This summer, more than 700 particle physicists came together to dream big about the next steps in their studies of energy, matter, space and time. Now comes the setting of priorities and a clear path forward.

Group photo of the future of US particle physics
Photo by Reidar Hahn, Fermilab

This summer, more than 700 particle physicists from nearly 100 universities and laboratories across the United States came together on the University of Minnesota’s Twin Cities campus to discuss the decades ahead in US particle physics. After more than nine months of preparation and input from collaborators around the world, these experts spent nine days dreaming big about the next steps in their studies of energy, matter, space and time.

Symmetry was there for the innumerable discussions and in-depth presentations, which started early in the morning and ran until very late at night. From these planning efforts—known within the particle physics community as the “Snowmass Community Summer Study” after the Colorado location of previous summer studies—came the most recent issue of symmetry.

We hope that this issue conveys the excitement for the many opportunities for discovery in particle physics that was palpable everywhere we turned at the Minneapolis meeting.

Assembling the menu of the most important scientific questions and potential ways of answering them was the first step. Now comes the setting of priorities and a clear path forward.
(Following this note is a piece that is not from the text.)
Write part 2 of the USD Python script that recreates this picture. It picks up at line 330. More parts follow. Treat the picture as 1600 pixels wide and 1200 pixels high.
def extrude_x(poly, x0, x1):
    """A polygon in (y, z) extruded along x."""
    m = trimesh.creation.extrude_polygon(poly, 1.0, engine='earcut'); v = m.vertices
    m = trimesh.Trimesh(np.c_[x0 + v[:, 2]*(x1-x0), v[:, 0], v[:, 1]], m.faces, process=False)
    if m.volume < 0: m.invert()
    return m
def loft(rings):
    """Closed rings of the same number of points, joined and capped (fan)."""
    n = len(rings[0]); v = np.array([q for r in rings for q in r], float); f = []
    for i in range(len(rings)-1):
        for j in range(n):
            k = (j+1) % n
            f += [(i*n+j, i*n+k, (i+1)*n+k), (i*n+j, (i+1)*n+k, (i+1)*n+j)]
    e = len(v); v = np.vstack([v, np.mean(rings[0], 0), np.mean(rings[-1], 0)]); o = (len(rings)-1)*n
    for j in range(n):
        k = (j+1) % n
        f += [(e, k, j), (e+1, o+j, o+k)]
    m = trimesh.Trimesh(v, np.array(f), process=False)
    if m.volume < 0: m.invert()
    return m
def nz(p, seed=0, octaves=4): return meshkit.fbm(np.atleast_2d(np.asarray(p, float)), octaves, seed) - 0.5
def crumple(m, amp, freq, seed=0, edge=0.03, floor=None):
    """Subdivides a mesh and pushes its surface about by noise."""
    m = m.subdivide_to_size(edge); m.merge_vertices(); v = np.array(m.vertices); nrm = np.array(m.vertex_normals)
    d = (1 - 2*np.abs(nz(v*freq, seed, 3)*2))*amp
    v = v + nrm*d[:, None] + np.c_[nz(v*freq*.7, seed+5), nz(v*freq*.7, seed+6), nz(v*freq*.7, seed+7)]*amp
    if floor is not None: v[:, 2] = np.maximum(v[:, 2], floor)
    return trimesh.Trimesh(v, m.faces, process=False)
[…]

In the coming months, members of the Particle Physics Project Prioritization Panel—a subpanel of the High Energy Physics Advisory Panel—will study the Snowmass report, seek input from all stake-holders and, early next year, present an updated strategic plan for future US particle physics investments over the next 10 years, in the context of a 20-year global vision for the field.

While much has been discovered in the past decades, many mysteries remain. Together with our readers and the rest of the symmetry team, I look forward to the surprising discoveries the next decade will bring.